> **TASK GOAL**
Your task is to quote the listing below exactly, beginning with its first line and ending on the line bearing "COL = S.collection".

> **DATA EXTRACT**
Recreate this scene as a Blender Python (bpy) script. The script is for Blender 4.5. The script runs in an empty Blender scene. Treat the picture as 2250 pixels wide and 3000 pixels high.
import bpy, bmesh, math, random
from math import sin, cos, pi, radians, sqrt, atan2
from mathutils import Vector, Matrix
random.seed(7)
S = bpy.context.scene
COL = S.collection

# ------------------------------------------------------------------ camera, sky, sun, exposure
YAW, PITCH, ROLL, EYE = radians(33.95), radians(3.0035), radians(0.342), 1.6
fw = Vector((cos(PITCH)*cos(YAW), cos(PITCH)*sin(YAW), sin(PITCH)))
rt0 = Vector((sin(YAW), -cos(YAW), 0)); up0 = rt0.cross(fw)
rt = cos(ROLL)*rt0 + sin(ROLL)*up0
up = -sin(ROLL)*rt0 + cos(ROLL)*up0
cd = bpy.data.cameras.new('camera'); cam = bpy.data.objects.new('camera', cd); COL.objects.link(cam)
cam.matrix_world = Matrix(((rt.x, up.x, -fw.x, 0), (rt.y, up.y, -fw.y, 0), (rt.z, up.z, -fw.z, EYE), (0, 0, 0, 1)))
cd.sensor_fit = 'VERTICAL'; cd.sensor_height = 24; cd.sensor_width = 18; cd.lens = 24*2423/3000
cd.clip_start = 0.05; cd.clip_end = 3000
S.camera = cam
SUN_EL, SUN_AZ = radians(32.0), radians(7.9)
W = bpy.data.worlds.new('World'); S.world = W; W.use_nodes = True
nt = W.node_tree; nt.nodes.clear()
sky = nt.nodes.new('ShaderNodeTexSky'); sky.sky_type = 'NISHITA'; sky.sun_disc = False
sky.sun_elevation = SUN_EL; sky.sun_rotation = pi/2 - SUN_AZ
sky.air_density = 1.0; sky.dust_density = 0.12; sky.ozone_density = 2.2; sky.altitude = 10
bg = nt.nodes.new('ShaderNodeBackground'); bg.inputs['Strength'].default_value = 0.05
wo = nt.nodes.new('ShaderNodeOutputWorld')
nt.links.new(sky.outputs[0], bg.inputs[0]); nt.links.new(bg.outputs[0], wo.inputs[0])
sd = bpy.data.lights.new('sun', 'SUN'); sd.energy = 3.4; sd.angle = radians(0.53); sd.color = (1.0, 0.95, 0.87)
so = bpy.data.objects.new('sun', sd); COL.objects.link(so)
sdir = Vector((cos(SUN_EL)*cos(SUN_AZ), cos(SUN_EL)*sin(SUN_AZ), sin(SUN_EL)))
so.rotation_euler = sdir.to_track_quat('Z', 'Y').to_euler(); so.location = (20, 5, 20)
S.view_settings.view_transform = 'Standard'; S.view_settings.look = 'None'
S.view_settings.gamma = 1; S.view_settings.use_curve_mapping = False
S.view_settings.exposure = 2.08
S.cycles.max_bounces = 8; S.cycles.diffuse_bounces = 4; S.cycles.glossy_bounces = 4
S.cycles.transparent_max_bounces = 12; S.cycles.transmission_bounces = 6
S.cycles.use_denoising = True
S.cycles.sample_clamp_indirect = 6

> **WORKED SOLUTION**
Recreate this scene as a Blender Python (bpy) script. The script is for Blender 4.5. The script runs in an empty Blender scene. Treat the picture as 2250 pixels wide and 3000 pixels high.
import bpy, bmesh, math, random
from math import sin, cos, pi, radians, sqrt, atan2
from mathutils import Vector, Matrix
random.seed(7)
S = bpy.context.scene
COL = S.collection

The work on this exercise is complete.